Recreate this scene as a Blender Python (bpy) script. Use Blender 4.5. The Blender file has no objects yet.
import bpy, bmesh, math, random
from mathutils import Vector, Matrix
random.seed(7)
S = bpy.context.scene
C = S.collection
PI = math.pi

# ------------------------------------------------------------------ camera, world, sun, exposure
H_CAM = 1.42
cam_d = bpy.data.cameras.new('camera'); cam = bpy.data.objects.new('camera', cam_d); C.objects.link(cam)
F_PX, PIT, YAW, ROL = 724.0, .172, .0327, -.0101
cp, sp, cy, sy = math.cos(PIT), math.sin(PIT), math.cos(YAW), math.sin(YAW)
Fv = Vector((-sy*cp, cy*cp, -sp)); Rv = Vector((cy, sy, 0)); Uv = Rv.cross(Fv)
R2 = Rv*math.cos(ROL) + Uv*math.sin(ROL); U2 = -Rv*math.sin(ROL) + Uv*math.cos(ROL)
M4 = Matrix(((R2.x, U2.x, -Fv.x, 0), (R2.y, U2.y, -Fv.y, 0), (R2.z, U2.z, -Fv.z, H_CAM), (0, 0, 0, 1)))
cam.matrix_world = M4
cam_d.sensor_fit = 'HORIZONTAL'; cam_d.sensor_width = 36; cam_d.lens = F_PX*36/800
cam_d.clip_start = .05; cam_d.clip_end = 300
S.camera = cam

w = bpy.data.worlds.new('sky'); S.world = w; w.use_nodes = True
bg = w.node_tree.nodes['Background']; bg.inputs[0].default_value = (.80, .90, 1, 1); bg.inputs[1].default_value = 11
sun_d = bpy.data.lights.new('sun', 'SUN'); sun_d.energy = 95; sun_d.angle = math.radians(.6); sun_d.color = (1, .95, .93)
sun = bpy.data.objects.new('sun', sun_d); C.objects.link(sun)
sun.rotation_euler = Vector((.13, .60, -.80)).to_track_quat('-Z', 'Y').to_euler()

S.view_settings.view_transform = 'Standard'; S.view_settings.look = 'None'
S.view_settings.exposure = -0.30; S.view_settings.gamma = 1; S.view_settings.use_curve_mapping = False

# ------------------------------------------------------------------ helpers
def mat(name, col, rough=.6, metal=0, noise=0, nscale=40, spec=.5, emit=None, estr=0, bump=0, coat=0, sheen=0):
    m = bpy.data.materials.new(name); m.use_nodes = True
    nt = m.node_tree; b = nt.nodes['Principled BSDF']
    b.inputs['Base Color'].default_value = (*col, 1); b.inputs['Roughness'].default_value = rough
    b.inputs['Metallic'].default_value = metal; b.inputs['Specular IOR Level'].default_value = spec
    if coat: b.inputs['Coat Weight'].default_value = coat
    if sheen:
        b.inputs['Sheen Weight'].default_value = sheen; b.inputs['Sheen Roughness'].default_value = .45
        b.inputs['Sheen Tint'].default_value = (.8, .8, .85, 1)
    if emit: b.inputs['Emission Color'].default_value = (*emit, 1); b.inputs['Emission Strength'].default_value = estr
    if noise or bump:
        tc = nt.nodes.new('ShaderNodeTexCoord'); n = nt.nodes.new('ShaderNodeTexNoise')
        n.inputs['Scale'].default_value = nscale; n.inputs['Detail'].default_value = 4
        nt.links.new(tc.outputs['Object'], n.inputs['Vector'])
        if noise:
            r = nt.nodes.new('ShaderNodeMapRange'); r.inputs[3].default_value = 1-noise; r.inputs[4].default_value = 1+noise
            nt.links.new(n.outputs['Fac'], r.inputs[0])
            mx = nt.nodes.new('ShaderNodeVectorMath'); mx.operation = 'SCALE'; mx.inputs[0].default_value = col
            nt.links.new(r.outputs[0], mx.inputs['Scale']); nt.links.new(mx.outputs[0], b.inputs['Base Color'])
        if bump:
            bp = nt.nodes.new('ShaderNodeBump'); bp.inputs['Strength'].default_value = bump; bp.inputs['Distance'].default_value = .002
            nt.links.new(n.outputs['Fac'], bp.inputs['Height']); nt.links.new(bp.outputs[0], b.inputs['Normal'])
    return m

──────

From the first line of the listing above to the line with "PI = math.pi", please transcribe each line exactly, both ends included, and nothing beyond that.

--- SOLUTION TO THE EXERCISE ---
Recreate this scene as a Blender Python (bpy) script. Use Blender 4.5. The Blender file has no objects yet.
import bpy, bmesh, math, random
from mathutils import Vector, Matrix
random.seed(7)
S = bpy.context.scene
C = S.collection
PI = math.pi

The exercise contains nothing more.